Not all conservation land is worth protecting from mining - Bridges

Simon Bridges says National would have no problem approving coal mining on conservation land that isn't "pristine".

The Government on Saturday said it had declined an application to build an open-cast mine across 12 hectares in the Mt Rochfort Conservation Area on the South Island's West Coast.

Mr Bridges told The AM Show on Monday he wasn't sure if the party agreed or disagreed with the Government's decision, because it's yet to be discussed in caucus.

But he said National "definitely" opposes what he's calling a "blanket ban" on mining in conservation areas.

"A third of New Zealand is conservation estate. Some of it's pristine - there shouldn't be coal mining. But some of it's scrubland."

Nearly 30 percent of New Zealand is conservation land, but not all of it is Schedule 4 land - the most protected. The previous National Government did plan to allow mining in Schedule 4 land, but backtracked after 50,000 people took to the streets in Auckland in 2010.

A few years later Mr Bridges, then Energy and Resources Minister, signed off a block offer for exploration in Victoria Forest Park - the biggest of its kind in New Zealand. He later admitted he had never heard of it before he signed it off.
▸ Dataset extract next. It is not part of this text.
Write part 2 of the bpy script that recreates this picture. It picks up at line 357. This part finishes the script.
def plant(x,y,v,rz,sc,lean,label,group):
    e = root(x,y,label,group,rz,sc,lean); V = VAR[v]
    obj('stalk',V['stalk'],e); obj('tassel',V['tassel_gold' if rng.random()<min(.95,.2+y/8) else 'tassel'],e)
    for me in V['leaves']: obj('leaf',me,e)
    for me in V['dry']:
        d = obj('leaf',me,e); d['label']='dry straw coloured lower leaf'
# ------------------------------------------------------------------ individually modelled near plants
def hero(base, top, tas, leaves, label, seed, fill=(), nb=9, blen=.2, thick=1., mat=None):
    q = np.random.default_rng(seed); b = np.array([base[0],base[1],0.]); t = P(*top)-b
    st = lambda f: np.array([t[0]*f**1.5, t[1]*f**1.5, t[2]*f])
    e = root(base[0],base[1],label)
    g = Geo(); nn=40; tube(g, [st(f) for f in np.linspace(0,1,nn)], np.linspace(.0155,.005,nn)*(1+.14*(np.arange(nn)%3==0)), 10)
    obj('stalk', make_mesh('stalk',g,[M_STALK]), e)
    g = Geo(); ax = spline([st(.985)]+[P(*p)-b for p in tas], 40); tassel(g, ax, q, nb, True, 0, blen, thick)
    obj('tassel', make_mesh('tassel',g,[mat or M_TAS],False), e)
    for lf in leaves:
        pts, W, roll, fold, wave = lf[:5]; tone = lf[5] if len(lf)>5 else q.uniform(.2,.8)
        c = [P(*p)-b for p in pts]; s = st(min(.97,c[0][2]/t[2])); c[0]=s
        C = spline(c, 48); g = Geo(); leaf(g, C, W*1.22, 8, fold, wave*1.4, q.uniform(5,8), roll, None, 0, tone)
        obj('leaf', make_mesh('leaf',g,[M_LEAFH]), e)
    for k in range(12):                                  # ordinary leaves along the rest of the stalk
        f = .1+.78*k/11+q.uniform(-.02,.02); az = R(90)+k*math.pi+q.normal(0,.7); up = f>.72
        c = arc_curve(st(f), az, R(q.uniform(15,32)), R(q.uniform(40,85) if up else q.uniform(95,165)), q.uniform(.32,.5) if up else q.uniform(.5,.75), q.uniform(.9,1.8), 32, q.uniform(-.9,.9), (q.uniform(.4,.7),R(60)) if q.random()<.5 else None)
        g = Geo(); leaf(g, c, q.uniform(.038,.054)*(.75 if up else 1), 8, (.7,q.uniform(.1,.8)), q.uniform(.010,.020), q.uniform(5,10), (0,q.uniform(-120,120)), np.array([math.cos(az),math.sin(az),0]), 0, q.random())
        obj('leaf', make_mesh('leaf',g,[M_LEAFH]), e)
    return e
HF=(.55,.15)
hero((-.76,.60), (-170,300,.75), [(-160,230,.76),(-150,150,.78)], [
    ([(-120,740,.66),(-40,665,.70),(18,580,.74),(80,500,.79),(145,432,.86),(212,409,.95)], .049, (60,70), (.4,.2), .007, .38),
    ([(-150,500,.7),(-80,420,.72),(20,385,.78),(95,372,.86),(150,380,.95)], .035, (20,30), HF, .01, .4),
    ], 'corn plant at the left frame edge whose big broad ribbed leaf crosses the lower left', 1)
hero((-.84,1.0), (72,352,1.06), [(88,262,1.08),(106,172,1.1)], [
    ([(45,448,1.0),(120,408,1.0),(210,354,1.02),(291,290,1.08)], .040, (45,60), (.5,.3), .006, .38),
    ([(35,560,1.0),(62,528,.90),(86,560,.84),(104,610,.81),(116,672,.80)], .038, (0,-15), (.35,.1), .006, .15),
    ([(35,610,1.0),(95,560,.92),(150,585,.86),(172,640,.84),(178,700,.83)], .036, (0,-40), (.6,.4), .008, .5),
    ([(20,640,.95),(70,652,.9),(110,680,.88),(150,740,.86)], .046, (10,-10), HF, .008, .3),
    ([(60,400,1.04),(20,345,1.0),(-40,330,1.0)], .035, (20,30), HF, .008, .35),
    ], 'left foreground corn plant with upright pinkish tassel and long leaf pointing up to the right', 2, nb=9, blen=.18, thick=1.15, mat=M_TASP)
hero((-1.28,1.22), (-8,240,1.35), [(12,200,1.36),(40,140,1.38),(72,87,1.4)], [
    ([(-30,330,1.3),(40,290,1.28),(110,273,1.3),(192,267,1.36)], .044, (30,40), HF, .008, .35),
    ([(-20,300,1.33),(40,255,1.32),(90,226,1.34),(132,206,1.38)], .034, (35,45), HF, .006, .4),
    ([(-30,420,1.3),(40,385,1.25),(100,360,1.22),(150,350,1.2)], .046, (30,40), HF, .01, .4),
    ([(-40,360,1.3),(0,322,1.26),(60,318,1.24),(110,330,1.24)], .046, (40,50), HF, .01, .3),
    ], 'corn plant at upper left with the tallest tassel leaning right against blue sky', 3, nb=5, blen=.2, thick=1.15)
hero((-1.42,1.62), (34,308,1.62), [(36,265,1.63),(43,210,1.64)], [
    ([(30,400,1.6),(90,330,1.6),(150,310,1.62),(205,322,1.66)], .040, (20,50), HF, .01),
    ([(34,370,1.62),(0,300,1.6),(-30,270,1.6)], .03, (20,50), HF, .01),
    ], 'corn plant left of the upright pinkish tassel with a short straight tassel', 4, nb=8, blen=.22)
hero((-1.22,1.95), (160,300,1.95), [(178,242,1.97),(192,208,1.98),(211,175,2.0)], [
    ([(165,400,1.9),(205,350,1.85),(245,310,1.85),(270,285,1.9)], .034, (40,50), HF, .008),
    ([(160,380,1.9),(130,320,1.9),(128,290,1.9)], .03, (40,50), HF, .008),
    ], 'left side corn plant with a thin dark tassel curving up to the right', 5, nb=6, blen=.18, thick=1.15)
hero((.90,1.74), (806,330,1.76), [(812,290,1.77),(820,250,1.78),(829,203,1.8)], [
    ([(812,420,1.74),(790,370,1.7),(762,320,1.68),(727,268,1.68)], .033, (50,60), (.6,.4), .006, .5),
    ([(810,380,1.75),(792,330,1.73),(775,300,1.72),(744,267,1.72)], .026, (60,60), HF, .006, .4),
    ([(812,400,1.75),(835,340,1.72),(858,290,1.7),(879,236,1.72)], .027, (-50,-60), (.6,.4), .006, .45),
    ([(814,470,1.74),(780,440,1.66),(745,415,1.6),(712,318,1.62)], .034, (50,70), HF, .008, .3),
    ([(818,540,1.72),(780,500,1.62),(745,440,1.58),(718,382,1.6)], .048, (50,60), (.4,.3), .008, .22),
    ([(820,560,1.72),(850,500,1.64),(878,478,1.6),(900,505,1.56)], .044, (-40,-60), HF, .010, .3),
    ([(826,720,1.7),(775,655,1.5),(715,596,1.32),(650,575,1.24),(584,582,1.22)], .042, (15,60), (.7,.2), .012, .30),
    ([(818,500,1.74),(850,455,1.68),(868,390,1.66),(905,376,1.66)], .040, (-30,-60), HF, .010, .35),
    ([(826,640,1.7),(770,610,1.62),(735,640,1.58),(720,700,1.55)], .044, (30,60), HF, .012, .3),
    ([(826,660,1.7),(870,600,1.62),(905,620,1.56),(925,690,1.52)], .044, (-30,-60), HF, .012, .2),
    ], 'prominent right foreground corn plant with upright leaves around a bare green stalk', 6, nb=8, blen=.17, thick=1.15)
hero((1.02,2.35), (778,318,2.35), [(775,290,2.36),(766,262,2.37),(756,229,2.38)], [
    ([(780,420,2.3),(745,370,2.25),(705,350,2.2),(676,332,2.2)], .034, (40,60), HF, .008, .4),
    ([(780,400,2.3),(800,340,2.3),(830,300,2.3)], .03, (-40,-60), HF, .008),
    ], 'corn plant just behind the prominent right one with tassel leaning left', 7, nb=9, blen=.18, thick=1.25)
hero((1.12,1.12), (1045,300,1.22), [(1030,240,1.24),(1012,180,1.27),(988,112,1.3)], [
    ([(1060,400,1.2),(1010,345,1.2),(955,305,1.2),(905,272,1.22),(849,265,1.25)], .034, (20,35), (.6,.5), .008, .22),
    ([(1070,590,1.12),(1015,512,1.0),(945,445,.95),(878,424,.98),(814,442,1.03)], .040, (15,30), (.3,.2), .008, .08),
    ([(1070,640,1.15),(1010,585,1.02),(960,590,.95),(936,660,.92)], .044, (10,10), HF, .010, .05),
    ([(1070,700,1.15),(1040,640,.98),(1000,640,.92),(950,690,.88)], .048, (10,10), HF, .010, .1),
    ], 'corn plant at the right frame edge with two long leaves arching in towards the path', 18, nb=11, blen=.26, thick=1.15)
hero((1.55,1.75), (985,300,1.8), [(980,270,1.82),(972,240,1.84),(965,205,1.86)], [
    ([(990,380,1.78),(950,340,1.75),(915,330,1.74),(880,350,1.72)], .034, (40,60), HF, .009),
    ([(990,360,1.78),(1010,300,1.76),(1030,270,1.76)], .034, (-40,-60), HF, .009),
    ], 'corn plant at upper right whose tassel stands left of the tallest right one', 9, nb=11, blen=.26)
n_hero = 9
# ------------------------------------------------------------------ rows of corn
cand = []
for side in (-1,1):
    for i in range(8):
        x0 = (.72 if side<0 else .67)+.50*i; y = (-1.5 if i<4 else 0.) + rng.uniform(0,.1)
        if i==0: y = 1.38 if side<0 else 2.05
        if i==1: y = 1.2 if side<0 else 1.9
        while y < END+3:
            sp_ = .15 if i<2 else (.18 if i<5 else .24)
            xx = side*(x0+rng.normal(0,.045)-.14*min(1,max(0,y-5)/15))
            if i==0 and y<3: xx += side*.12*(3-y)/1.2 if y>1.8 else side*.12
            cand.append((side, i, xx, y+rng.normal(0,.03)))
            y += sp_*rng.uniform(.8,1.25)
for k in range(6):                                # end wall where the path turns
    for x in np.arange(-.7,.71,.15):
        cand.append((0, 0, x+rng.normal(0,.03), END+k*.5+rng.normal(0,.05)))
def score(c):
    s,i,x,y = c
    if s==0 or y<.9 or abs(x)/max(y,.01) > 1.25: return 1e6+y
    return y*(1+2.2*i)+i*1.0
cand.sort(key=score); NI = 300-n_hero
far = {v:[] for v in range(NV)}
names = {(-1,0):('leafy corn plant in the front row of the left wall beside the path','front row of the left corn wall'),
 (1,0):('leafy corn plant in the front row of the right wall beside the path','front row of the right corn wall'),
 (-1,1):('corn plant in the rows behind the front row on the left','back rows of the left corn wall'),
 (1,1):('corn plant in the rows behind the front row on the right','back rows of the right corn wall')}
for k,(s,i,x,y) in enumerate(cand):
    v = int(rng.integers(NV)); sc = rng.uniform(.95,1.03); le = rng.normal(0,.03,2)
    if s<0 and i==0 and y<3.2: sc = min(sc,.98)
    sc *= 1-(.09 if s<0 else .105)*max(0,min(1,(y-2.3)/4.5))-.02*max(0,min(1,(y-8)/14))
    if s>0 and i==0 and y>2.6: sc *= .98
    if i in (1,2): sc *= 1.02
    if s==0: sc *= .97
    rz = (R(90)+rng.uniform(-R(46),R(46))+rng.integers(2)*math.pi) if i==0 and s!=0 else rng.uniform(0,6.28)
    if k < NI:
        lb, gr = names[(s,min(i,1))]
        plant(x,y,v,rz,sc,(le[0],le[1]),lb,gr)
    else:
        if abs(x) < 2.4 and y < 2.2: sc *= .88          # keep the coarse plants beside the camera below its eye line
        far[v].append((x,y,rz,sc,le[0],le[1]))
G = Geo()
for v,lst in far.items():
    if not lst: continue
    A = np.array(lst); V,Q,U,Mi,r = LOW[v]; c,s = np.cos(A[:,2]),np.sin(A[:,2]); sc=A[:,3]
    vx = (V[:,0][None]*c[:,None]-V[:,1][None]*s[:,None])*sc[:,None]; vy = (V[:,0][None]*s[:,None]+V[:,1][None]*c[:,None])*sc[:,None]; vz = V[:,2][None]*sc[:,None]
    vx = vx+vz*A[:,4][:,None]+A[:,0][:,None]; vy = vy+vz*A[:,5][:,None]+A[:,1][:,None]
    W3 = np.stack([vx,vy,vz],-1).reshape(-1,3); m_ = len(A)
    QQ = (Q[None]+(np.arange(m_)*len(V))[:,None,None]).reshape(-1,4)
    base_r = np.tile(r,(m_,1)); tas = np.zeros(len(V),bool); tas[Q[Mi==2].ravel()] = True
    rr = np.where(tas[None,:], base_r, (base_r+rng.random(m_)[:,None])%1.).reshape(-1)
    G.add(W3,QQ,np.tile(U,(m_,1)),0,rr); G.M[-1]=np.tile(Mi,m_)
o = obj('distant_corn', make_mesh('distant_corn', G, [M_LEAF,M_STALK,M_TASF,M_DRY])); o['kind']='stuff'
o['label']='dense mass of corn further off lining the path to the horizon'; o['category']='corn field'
Victoria Forest Park isn't Schedule 4 land, and nor is the Mt Rochfort Conservation Area, east of Westport. Nonetheless, Conservation Minister Eugenie Sage called it "an undisturbed area which is precious and unique and supports complex and diverse habitats for threatened plants and wildlife", including kiwi, snails and lizards.

Simon Bridges.
Simon Bridges. Photo credit: The AM Show

Energy and Resources Minister Megan Woods said the "irreversible and permanent costs to the natural environment" outweighed any economic benefits a mine would bring.

Mr Bridges said he would allow mining to go ahead on "low-level" conservation land.

"We've always had that policy, and here's why - actually, it's jobs. If you don't do this where there aren't big conservation values at stake, you're just importing the coal from overseas. That may make people feel virtuous, but I don't know if it actually [makes New Zealand greener]."

He specifically ruled out allowing mines on Schedule 4 land.

The Government earlier this year said it would no longer be issuing exploration permits for fossil fuels, with a few exceptions. National has promised to reverse that ban.